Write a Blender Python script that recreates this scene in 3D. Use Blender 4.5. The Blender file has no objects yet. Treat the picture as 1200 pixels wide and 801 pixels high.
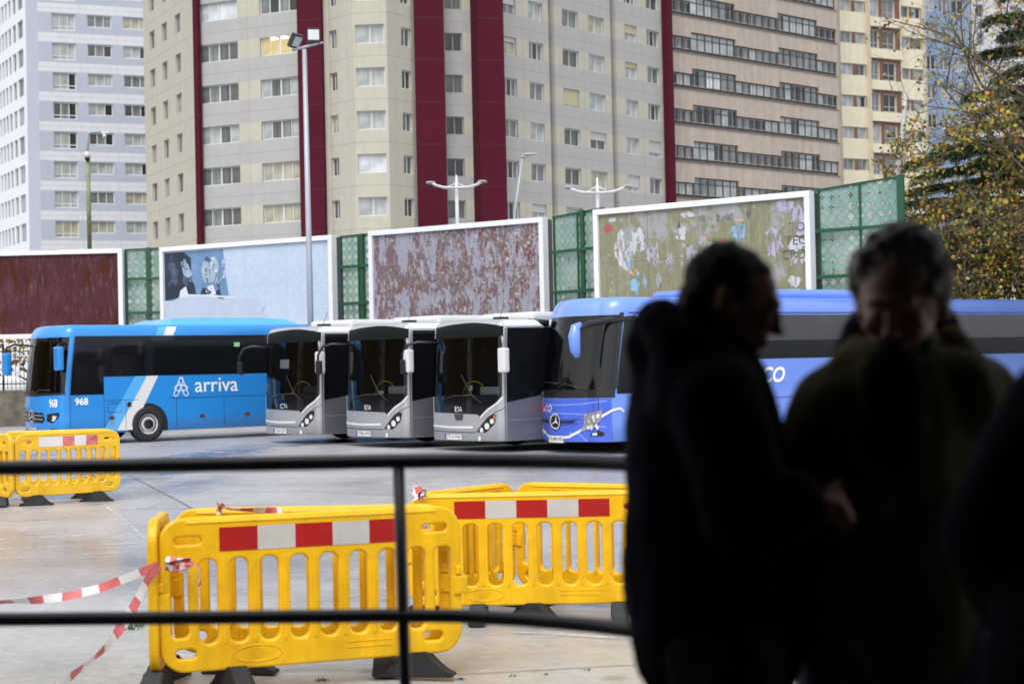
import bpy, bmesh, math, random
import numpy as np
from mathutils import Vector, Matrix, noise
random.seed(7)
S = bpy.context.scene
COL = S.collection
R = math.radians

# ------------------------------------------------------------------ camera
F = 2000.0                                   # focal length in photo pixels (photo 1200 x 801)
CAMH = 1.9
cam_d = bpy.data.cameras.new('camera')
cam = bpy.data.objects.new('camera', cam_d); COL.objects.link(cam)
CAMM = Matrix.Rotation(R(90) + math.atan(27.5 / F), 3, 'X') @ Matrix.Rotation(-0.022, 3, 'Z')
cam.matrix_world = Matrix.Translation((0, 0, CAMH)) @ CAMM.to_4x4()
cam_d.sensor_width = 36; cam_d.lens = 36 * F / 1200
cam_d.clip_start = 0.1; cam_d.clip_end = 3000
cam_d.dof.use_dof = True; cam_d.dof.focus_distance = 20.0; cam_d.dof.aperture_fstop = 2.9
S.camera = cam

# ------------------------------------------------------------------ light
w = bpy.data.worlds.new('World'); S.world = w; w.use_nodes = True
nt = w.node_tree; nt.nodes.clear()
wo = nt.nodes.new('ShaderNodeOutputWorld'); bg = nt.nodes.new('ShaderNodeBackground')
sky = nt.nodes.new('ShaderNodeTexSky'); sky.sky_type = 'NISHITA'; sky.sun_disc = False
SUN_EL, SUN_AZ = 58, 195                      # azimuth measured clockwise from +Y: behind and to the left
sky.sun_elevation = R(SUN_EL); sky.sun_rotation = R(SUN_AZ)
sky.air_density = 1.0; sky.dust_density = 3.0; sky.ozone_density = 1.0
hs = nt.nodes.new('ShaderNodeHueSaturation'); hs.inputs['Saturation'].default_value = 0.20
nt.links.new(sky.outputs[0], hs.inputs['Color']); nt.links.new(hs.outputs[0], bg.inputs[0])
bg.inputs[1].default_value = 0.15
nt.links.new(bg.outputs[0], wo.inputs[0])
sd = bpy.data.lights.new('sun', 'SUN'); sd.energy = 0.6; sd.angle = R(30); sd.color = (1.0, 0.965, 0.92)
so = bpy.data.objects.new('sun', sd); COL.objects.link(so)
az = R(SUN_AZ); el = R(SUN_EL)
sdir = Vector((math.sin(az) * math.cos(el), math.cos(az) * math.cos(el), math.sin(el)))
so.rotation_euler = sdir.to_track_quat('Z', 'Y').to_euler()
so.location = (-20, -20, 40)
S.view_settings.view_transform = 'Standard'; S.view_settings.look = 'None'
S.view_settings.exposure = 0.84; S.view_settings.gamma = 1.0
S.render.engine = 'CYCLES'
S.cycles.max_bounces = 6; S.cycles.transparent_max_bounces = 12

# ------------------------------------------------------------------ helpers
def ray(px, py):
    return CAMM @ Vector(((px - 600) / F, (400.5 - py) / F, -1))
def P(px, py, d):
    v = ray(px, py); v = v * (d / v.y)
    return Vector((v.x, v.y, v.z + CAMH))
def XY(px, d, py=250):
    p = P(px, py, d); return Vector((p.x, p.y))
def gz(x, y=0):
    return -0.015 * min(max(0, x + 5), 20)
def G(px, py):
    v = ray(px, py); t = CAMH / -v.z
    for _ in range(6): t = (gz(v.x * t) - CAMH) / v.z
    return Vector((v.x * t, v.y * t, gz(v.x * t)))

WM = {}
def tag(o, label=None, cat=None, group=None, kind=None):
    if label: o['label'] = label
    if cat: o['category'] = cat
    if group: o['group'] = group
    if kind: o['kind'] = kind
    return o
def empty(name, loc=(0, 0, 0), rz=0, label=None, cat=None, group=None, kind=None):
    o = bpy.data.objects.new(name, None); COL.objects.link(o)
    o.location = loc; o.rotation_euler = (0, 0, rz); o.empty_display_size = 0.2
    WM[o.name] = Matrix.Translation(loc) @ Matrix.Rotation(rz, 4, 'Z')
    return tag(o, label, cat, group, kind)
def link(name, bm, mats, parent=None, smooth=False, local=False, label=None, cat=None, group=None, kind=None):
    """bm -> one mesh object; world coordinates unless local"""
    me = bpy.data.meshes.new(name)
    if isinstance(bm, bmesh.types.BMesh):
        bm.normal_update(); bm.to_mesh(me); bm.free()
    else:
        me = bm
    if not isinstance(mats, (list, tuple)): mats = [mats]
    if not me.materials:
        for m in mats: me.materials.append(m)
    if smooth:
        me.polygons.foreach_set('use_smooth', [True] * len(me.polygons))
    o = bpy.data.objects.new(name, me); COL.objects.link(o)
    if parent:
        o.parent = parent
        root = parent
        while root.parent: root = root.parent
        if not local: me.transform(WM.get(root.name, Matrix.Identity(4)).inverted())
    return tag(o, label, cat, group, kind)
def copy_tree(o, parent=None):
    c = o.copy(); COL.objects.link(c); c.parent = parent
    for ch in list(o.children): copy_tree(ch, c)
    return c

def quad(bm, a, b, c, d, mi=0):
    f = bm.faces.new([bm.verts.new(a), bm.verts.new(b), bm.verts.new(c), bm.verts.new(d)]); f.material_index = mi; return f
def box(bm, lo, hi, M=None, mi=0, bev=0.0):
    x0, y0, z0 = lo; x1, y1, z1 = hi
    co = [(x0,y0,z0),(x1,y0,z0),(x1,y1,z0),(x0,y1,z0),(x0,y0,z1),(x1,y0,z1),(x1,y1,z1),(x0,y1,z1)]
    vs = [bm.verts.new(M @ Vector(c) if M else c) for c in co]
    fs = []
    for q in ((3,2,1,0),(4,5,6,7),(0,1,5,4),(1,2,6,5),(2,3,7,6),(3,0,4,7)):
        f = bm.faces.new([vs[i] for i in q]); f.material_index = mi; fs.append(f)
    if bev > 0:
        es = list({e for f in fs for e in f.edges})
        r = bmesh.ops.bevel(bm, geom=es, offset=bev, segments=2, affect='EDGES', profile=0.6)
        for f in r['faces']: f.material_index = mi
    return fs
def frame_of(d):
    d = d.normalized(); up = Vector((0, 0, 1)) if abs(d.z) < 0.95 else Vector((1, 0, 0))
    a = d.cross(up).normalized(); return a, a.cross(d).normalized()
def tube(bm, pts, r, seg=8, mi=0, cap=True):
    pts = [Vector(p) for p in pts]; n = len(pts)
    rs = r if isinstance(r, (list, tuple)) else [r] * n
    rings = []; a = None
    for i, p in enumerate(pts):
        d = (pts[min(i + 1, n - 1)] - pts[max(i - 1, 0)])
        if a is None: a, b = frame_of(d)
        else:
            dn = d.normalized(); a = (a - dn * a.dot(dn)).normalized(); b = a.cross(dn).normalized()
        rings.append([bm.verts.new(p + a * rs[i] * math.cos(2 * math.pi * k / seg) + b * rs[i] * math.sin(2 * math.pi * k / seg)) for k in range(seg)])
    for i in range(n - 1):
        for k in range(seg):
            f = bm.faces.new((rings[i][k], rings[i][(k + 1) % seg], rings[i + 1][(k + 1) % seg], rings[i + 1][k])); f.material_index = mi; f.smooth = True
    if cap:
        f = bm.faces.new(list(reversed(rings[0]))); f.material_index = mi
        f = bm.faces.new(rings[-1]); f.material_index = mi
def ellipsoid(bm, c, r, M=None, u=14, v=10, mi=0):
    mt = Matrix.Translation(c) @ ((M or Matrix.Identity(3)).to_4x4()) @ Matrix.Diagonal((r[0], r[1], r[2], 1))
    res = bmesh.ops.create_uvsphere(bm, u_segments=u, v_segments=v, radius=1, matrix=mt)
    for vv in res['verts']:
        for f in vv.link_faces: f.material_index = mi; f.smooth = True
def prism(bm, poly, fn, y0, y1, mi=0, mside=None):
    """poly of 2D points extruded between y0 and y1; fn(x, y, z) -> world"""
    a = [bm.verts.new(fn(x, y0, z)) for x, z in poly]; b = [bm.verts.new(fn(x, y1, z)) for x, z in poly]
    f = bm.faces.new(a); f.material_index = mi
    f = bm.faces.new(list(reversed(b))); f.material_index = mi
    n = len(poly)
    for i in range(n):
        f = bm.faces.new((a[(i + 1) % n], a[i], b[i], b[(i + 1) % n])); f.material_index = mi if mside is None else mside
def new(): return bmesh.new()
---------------
Copy every line in the listing above where the string "scene" turns up.

## Correct answer
Write a Blender Python script that recreates this scene in 3D. Use Blender 4.5. The Blender file has no objects yet. Treat the picture as 1200 pixels wide and 801 pixels high.
S = bpy.context.scene